Alternatively a heated propagator can be used for larger quantities and to speed the process up:

  • Tie plastic coated wire around the heated propagator base to create a frame.
  • Cover the frame with cling film. Overlap the sheets to give a good seal and add strength.
  • Make small evenly spaced holes, (the number being dependent on how many cuttings you have taken), and place the propagator in a bright location out of direct sunlight.
  • Fill with water and then push the Persian shield cuttings through the holes.
Heated propagator with wire frame attached. Heated propagator with cling film cover.

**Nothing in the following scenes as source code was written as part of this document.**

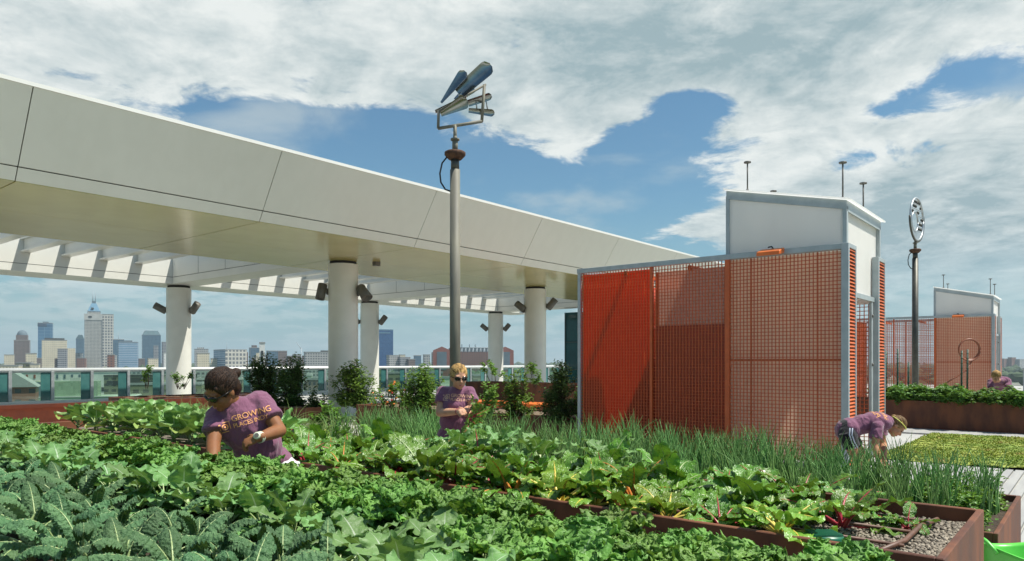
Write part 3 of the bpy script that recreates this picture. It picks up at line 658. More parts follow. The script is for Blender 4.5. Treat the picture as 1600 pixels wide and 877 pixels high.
# core of the front beam
mb = MB(); mb.add([(A0,14.78,SF+.035),(A1,14.78,SF+.035),(A1,20.79,SF+.035),(A0,20.79,SF+.035),(A0,lean(SF+1.42)+.06,SF+1.42),(A1,lean(SF+1.42)+.06,SF+1.42),(A1,20.79,SF+1.42),(A0,20.79,SF+1.42)], [(0,3,2,1),(4,5,6,7),(0,1,5,4),(1,2,6,5),(2,3,7,6),(3,0,4,7)])
mb.build('beam_core', M['gap'], pg)
mb = MB(); mb.box(A0, A1, lean(SF+1.43)-.02, 20.85, SF+1.432, SF+1.5); mb.build('coping', M['white'], pg)
mb = MB(); mb.box(A0, A1, 20.8, 20.84, SF-.01, SF+1.43); mb.build('inner_fascia', M['white'], pg)
# rear beam with a dark shadow line
mb = MB(); mb.box(A0, A1, 29.1, 30.9, SF, SF+.26); mb.box(A0, A1, 29.1, 30.9, SF+.28, SF+1.28); mb.build('rear_beam', M['white'], pg)
mb = MB(); mb.box(A0, A1, 29.13, 30.87, SF+.26, SF+.28); mb.build('shadow_gap', M['gap'], pg)
# cross beams, rafters
CA = [4.2, 14.4, 24.5, 34.7]
for ca in CA:
    mb = MB(); mb.box(ca-.55, ca+.55, 20.85, 29.09, SF, SF+.26); mb.box(ca-.55, ca+.55, 20.85, 29.09, SF+.28, SF+1.26); mb.build('cross_beam', M['white'], pg)
    mb = MB(); mb.box(ca-.52, ca+.52, 20.85, 29.09, SF+.26, SF+.28)
    for yb in (23, 25, 27): mb.box(ca-.553, ca-.54, yb, yb+.015, SF+.28, SF+1.26)
    mb.build('shadow_gap', M['gap'], pg)
x = -6.6; k = 0
while x < A1-.6:
    if all(abs(x-ca) > .7 for ca in CA):
        mb = MB(); mb.box(x-.16, x+.16, 20.85, 29.09, SF+.66, SF+.72); mb.box(x-.05, x+.05, 20.86, 29.08, SF+.722, SF+1.1); mb.box(x-.16, x+.16, 20.85, 29.09, SF+1.102, SF+1.16)
        mb.build('rafter', M['white'], pg)
    x += 1.275
for r, bb, rad, lst in (('f', 18.5, .46, (4.2, 14.2, 24.15, 34.4)), ('r', 29.7, .48, (4.2, 14.4, 24.5, 34.65))):
    for ca in lst:
        mb = MB(); mb.lathe([(rad,0.0),(rad,SF-.1)], (ca,bb,0), 40); c = mb.build('column', M['column'], pg)
        mb = MB(); mb.lathe([(rad-.05,SF-.1),(rad-.05,SF-.012)], (ca,bb,0), 40); mb.build('shadow_collar', M['gap'], c)
        mb = MB(); mb.lathe([(rad+.02,.002),(rad+.02,.05),(rad+.001,.06)], (ca,bb,0), 40); mb.build('base_ring', M['steel'], c)
mb = MB(); mb.box(14.75,14.95,17.6,17.75,SF-.14,SF-.013); mb.build('soffit_sensor', M['lampgrey'], pg)
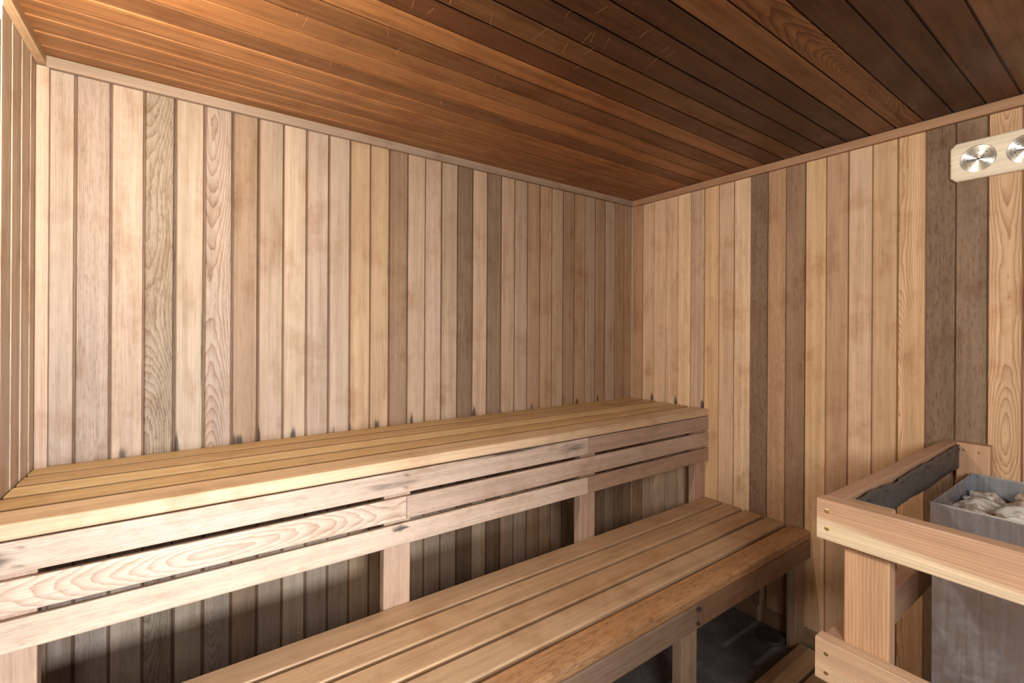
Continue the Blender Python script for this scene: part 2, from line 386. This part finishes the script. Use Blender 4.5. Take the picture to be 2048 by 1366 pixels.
# ---------------------------------------------------------------- left wall
b = Boards()
y = 0.012
for i in range(42):
    t = random.choice([TAN, PINK, TAN, LIGHT, GREY])
    t = (t[0] * 1.25, t[1] * 1.38, t[2] * 1.55)
    clad(b, (LX, y, 0), (0, 0, 1), (0, -1, 0), (1, 0, 0), ZC, P, jit(t), .1, .3, None, gapw=.010, left=.004, dep=.007, warp=0.0008)
    y -= P
struct(b.build('wall_left', M_wall))

# ---------------------------------------------------------------- ceiling
CC = S(158, 100, 54)
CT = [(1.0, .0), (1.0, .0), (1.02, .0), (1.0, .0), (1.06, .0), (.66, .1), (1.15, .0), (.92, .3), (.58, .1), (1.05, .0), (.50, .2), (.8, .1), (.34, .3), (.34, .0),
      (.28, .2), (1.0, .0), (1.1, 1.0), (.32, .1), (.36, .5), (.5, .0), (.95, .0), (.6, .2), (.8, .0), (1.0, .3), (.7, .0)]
b = Boards()
y = 0.004
U = Vector((1, 0, 0)); V = Vector((0, -1, -0.0092)).normalized(); N = U.cross(V)
N = Vector((0, 0.0092, -1)).normalized()
for i in range(42):
    k, fg = CT[i] if i < len(CT) else (random.uniform(.6, 1.1), .1)
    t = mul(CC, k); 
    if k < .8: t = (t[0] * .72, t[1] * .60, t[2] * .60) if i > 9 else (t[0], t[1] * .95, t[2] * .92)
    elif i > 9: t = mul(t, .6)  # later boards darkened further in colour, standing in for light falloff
    def stn(a, v, i=i):
        q = 0
        if i in (5, 9, 12, 14, 15): q = .55 * math.exp(-((v - .034) / .004) ** 2) * max(0, noise.noise(Vector((a * 3, i * 7.3, 0))) + .1) * 1.5
        return q
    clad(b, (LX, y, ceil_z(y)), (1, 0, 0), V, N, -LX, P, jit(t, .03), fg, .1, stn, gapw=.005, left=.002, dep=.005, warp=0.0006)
    y -= P
rs = random.Random(5)
for k in range(60):                                   # scratches in the boards
    xx, yy = rs.uniform(-2.15, -1.15), rs.uniform(-.45, -1.15); an = math.pi / 2 + rs.uniform(-.5, .2); ln = rs.uniform(.012, .06); wd = rs.uniform(.00025, .0006)
    dx, dy = math.cos(an) * ln / 2, math.sin(an) * ln / 2; ex, ey = -math.sin(an) * wd, math.cos(an) * wd
    base = len(b.v)
    for px_, py_ in ((xx - dx - ex, yy - dy - ey), (xx - dx + ex, yy - dy + ey), (xx + dx + ex, yy + dy + ey), (xx + dx - ex, yy + dy - ey)):
        b.v.append((px_, py_, ceil_z(py_) - .0004)); b.gc.append((0, 0, .5)); b.ti.append((*S(206, 146, 96), 1)); b.pr.append((0, 0, 0))
    b.f.append((base, base + 1, base + 2, base + 3))
struct(b.build('ceiling', M_ceil))

# ---------------------------------------------------------------- floor
def slab(name, lo, hi, mat):
    x0, y0, z0 = lo; x1, y1, z1 = hi
    v = [(x0, y0, z0), (x1, y0, z0), (x1, y1, z0), (x0, y1, z0), (x0, y0, z1), (x1, y0, z1), (x1, y1, z1), (x0, y1, z1)]
    f = [(0, 3, 2, 1), (4, 5, 6, 7), (0, 1, 5, 4), (1, 2, 6, 5), (2, 3, 7, 6), (3, 0, 4, 7)]
    return mesh(name, v, f, mat)
struct(slab('floor', (LX, -3.4, -0.06), (0, 0, 0), M_floor))

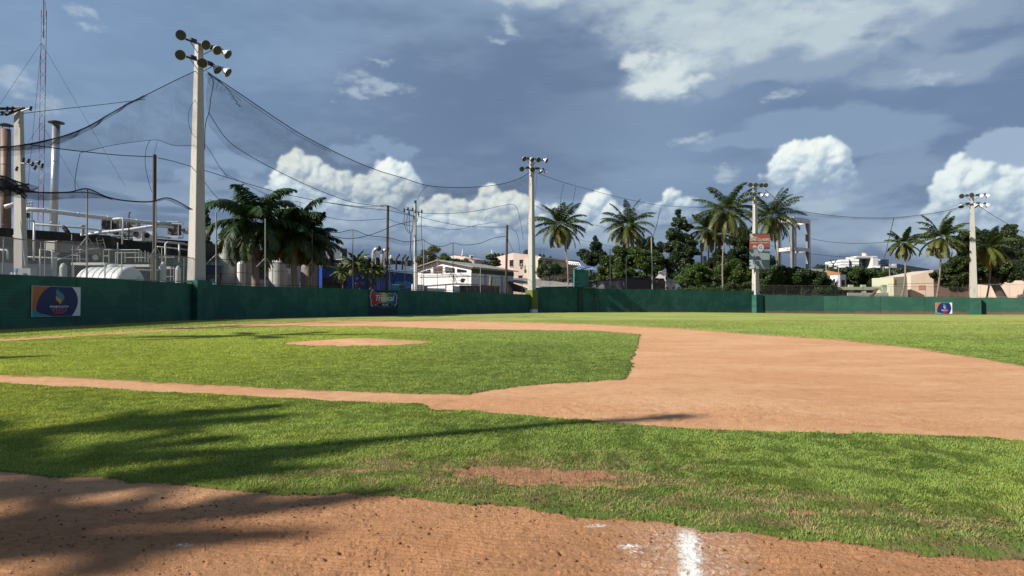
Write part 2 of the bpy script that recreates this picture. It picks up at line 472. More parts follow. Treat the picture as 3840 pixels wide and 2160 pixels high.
# ------------------------------------------------------------------ the field
P0 = (-30.6, -30.0); PA = (-30.3, 30.0); P1 = (-29.6, 64.0); P2 = (3.4, 118.0); P3 = (48.2, 135.0); P4 = (84.5, 125.0); P5 = (112.0, 112.0)

def Q(lst): return [GD(*q) for q in lst]
infield = Q([(1610,842),(1601,870),(1591,905),(1580,940),(1565,955),(1440,962),(1360,966),(1280,974),(1220,984),(1180,992),
             (1100,990),(950,986),(800,981),(600,972),(400,962),(200,952),(0,942),(-700,908)])
infield += [(-27.0, 22.0)] + Q([(0,859),(200,846),(400,834),(640,820),(800,821),(960,822),(1160,829),(1500,833)])
fore = Q([(-900,918),(0,966),(250,979),(500,992),(700,1002),(900,1012),(1060,1018),(1085,1028),(1110,1031),(1180,1034),(1310,1046),(1400,1056),(1540,1066),
          (1700,1078),(1800,1083),(1880,1086),(1990,1084),(2100,1092),(2300,1095),(2480,1102),(2576,1112),(3100,1150),(3600,1200),
          (3300,1460),(2900,1440),(2576,1408),(2440,1412),(2350,1402),(2200,1380),(2100,1362),(1900,1340),(1760,1332),(1660,1312),(1400,1290),
          (1200,1272),(1000,1255),(700,1240),(460,1222),(300,1205),(0,1185),(-900,1140)])
outf = Q([(0,852),(200,841),(400,829),(560,818.5),(640,813),(770,808.5),(900,806.5),(1200,807),(1500,815),(1700,825),(1900,840),(2100,853),(2300,875),(2420,893),(2576,920),
          (2800,960),(3300,1040)]) + [(60, 8), (104, 60), (108, 92), (96.5, 107)] + [(84.2, 122.2), (48.2, 134.2), (5, 118.2)]
outf += [(2.8, 116.5), (-13, 90.5), (-27.6, 66.3), (-28.2, 60.0)] + Q([(560,801.5),(300,812),(0,826)]) + [(-28.9, 30), (-28.9, 23.0)]
mound = (-5.9, 26.2)

def grass_mask(x, y):
    """True where turf grows; the outlines wander a little as mown edges do"""
    d = np.hypot(x, y)
    wx = (fbm(x * 2.2, y * 2.2, 5, 3) - 0.5) * 0.24 + (fbm(x * 9, y * 9, 8, 2) - 0.5) * 0.09
    wy = (fbm(x * 2.2 + 40, y * 2.2, 6, 3) - 0.5) * 0.22 + (fbm(x * 9, y * 9 + 30, 9, 2) - 0.5) * 0.06
    k = np.clip(1.0 - (d - 20) / 60, 0.35, 1)
    X = x + wx * k; Y = y + wy * k
    a = inpoly(X, Y, infield)
    a &= (((X - mound[0]) / 2.75) ** 2 + ((Y - mound[1]) / 2.35) ** 2) > 1
    b = inpoly(X, Y, fore); c = inpoly(X, Y, outf)
    return a | b | c

BARE = [GD(*q) + r for q, r in (((1330,1200), (0.62, 0.25)), ((1420,1208), (0.42, 0.16)), ((1235,1186), (0.36, 0.14)), ((1310,1220), (0.30, 0.10)), ((1480,1226), (0.24, 0.07)),
        ((1045,1168), (0.16, 0.05)), ((922,1187), (0.18, 0.06)), ((1560,1232), (0.12, 0.05)), ((2020,1296), (0.10, 0.05)), ((1165,1186), (0.22, 0.06)))]
THIN = [GD(*q) + r for q, r in (((1300,1200), (1.9, 0.9)), ((1700,1270), (1.6, 0.42)), ((2000,1300), (1.3, 0.4)), ((2250,1330), (1.1, 0.35)), ((2450,1380), (0.9, 0.3)), ((1000,1185), (0.9, 0.4)))]
def ell(x, y, lst):
    b = np.full(x.shape, 9.0)
    for (cx, cy, rx, ry) in lst: b = np.minimum(b, np.sqrt(((x - cx) / rx) ** 2 + ((y - cy) / ry) ** 2))
    return b
def bare(x, y):
    n = fbm(x * 4.5, y * 6, 21, 4) - 0.5
    return sst(1.12, 0.85, ell(x, y, BARE) + n * 1.5)
def thin(x, y):
    n = fbm(x * 2.5, y * 4, 31, 4) - 0.5
    return sst(1.2, 0.4, ell(x, y, THIN) + n * 1.6)

def relief(x, y):
    d = np.hypot(x, y)
    near = sst(14, 6, d)
    z = zg(x, y)
    z = z + 0.18 * np.exp(-(((x - mound[0]) / 1.9) ** 2 + ((y - mound[1]) / 1.7) ** 2) * 1.1)
    z = z + (fbm(x * 0.35, y * 0.35, 3, 3) - 0.5) * 0.05 * sst(60, 20, d)
    # rake lines and lumps close to the camera
    u = y + 0.10 * x + (fbm(x * 1.2, y * 1.2, 44, 3) - 0.5) * 0.35
    rake = np.sin(u * 2 * np.pi / 0.055) * 0.0085 * sst(0.40, 0.58, fbm(x * 1.1, y * 2.4, 45, 3))
    lump = (fbm(x * 8, y * 8, 50, 5, 0.66) - 0.5) * 0.015 + np.maximum(fbm(x * 30, y * 30, 53, 3, 0.7) - 0.62, 0) * 0.05 - np.maximum(fbm(x * 27 + 9, y * 27, 63, 3, 0.7) - 0.66, 0) * 0.16 * sst(0.45, 0.65, fbm(x * 0.9, y * 1.4, 66, 3))
    fp = np.minimum(fbm(x * 3.3, y * 3.3, 57, 2) - 0.33, 0) * 0.06
    mid = (fbm(x * 3, y * 3, 60, 4, 0.6) - 0.5) * 0.02 * sst(40, 12, d)
    return z + near * (rake + lump + fp) + mid

# perspective-friendly grid: rows further apart with distance
rows = [1.3]
while rows[-1] < 152:
    d = rows[-1]
    rows.append(d + max(0.011 if d < 7.2 else 0.016, d * d * 0.62 / (1.5 * 683.0)))
rows = np.array(rows)
rows = np.concatenate([rows[rows < 8.5], rows[rows >= 8.5]])
tans = np.concatenate([np.arange(-1.35, -0.80, 0.006), np.arange(-0.80, 0.80, 0.0021), np.arange(0.80, 1.36, 0.006)])
TX, DY = np.meshgrid(tans, rows)
X = TX * DY; Y = DY
Z = relief(X, Y)
nr, nc = X.shape
V = np.stack([X, Y, Z], -1).reshape(-1, 3)
ii = np.arange(nr - 1)[:, None] * nc + np.arange(nc - 1)[None, :]
quads = np.stack([ii, ii + 1, ii + 1 + nc, ii + nc], -1)
cx = (X[:-1, :-1] + X[1:, 1:]) / 2; cy = (Y[:-1, :-1] + Y[1:, 1:]) / 2
keep = cx > -30.1
gm = grass_mask(cx, cy) & keep

# red clay
def clay_material():
    m_ = bpy.data.materials.new("clay"); m_.use_nodes = True
    t = m_.node_tree; t.nodes.clear(); b = NB(t)
    tc_ = b.n('ShaderNodeTexCoord'); co = tc_.outputs['Object']
    lo = b.noise(b.v('MULTIPLY', co, (0.5, 1.0, 1.0)), 0.55, 5, 0.6, 0.5)
    md = b.noise(co, 2.3, 5, 0.65)
    fi = b.noise(co, 38, 6, 0.7)
    gr = b.noise(co, 150, 3, 0.7)
    sx, sy, sz = b.sep(co)
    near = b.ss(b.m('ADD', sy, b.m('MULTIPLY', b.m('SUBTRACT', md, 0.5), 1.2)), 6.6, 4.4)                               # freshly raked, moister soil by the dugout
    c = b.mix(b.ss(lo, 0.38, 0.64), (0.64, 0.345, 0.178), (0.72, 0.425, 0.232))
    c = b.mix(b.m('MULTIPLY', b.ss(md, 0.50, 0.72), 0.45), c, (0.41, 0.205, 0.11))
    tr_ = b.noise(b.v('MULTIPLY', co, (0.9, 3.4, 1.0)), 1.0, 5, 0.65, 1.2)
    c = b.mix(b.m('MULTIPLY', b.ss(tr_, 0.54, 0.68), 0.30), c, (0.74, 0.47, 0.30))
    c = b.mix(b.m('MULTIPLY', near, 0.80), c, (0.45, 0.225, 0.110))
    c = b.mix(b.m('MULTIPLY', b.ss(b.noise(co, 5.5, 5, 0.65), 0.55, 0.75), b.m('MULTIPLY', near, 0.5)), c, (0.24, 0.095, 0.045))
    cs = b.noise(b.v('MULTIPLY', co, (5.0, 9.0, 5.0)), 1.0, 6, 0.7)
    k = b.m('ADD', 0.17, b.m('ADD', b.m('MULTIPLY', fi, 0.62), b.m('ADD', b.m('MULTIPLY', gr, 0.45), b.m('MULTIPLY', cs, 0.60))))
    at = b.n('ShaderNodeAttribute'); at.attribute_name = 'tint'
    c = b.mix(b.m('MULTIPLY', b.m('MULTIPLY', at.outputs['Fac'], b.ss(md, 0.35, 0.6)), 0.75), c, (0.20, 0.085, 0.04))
    c = b.v('SCALE', c, scale=b.m('MULTIPLY', k, ALB))
    # chalk line rubbed into the clay
    ax, ay = G(1.4907 * 1728, 1.4907 * 1330); bx, by = G(1.4907 * 1748, 1.4907 * 1500)
    L = math.hypot(bx - ax, by - ay); ux, uy = (bx - ax) / L, (by - ay) / L
    rel = b.v('SUBTRACT', co, (ax, ay, 0))
    al = b.v('DOT_PRODUCT', rel, (ux, uy, 0)); ac = b.v('DOT_PRODUCT', rel, (-uy, ux, 0))
    wob = b.m('MULTIPLY', b.m('SUBTRACT', b.noise(co, 7, 5, 0.7), 0.5), 0.16)
    dist_ = b.m('ABSOLUTE', b.m('ADD', ac, wob))
    body = b.m('MULTIPLY', b.ss(dist_, 0.125, 0.02), b.ss(al, -0.12, 0.22))
    brk = b.ss(b.m('ADD', b.m('ADD', b.noise(co, 22, 6, 0.75), b.m('MULTIPLY', b.noise(co, 90, 3, 0.7), 0.4)), b.m('MULTIPLY', b.ss(dist_, 0.09, 0.0), 0.16)), 0.58, 0.84)
    halo = b.m('MULTIPLY', b.m('MULTIPLY', b.ss(dist_, 0.55, 0.08), b.ss(al, -0.14, 0.05)), b.ss(b.noise(co, 30, 6, 0.8), 0.44, 0.66))
    spec_ = b.m('MULTIPLY', b.ss(b.v('LENGTH', b.v('SUBTRACT', co, (ax + 0.2, ay - 0.35, 0))), 1.9, 0.3), b.ss(b.noise(co, 60, 4, 0.8), 0.665, 0.70))
    chalk = b.m('MAXIMUM', b.m('MAXIMUM', b.m('MULTIPLY', body, brk), b.m('MULTIPLY', halo, 0.42)), b.m('MULTIPLY', spec_, 0.8))
    for (qx, qy, rr) in ((1585, 1372, .075), (1600, 1385, .05), (1505, 1322, .06), (1490, 1325, .05), (465, 1365, .06), (700, 1340, .03)):
        hx, hy = GD(qx, qy)
        s_ = b.m('MULTIPLY', b.ss(b.v('LENGTH', b.v('MULTIPLY', b.v('SUBTRACT', co, (hx, hy, 0)), (0.8, 1.3, 0))), rr, rr * 0.4), b.ss(b.noise(co, 40, 5, 0.75), 0.47, 0.56))
        chalk = b.m('MAXIMUM', chalk, s_)
    c = b.mix(b.m('MINIMUM', chalk, 1.0), c, (0.74, 0.73, 0.68))
    bs = b.n('ShaderNodeBsdfPrincipled'); bs.inputs['Roughness'].default_value = 0.95; bs.inputs['Specular IOR Level'].default_value = 0.03
    b.link(c, bs.inputs['Base Color'])
    bp = b.n('ShaderNodeBump'); bp.inputs['Distance'].default_value = 0.03; bp.inputs['Strength'].default_value = 1.0
    hh = b.m('ADD', b.m('MULTIPLY', fi, 0.7), b.m('MULTIPLY', gr, 0.35))
    b.link(hh, bp.inputs['Height']); b.link(bp.outputs[0], bs.inputs['Normal'])
    o = b.n('ShaderNodeOutputMaterial'); b.link(bs.outputs[0], o.inputs[0])
    return m_
M_CLAY = clay_material()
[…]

Strobilanthes dyerianus cuttings. Strobilanthes dyerianus cuttings 3 weeks on.
  • After 3 weeks the cuttings should have produced roots and have begun to grow.  In this instance the water temperature within the propagator base ranged from a minimum of 21°C to a maximum of 34°C.
  • Once the Strobilanthes dyerianus have produced roots they can be potted up in multi-purpose compost.
Up-rooted persian shield

It is said that the roots produced by suspending the cuttings in water have a slightly different make up from those created in a solid medium and need to adapt to a drier environment.  Once potted up the stroblianthes cuttings should be replaced into the propagator base (The cling film and frame now removed).  Water is poured into the base of the propagator. As the water evaporates over a period of a few days, the roots are able to slowly acclimatise to drier conditions.

If you are short of cutting material, whatever is left of the original plant can also be up-rooted and re potted and placed on heat. The results however are never as satisfactory as when using stem tip cuttings.

It can be seen from this picture that the soil grow roots are much finer than those grown in water

The best time to take cuttings is September/October time but before the the first frosts.  It is possible to take cuttings of the cuttings to boost stocks.  This is done at the end of February /early March if they have put on sufficient growth.  This assumes that you have:

  1. An idle propagator.
  2. Sufficient space left to house these extra plants.
Persian shield flowers.

Flowers of the Persian shield - Strobilanthes dyerianus

Although the Persian shield does produce flowers, it is for its foliage that it is grown. Once a stem begins to flower, the size of the leaves on that stem get smaller resulting in a scruffier plant.

The flowering stems can be removed but this does not seem to propel the plant into a foliage producing frenzy.

Left on the plant the flowers eventually produce seed pods but so far the seeds within have failed to germinate.

Seed pods of Strobilanthes dyerianus. Seeds from within the pods.

Growing the Persian shield - Strobilanthes dyerianus

As Mentioned earlier, shade and preferably warm shade brings out the best colours of the Persian shield. When grown in a sunnier position the plants do not seem to suffer but the foliage is much more silvery than deep purple which pretty much misses the point of growing this plant.

Strobilanthes dyerianus prefers a moist, friable soil that it can easily get its roots into, i.e. not solid clay.

The best results have been achieved when the plants have been shade-grown in deep containers (50:50 multi-purpose : John innes) with regular watering, compared to those being grown in the soil.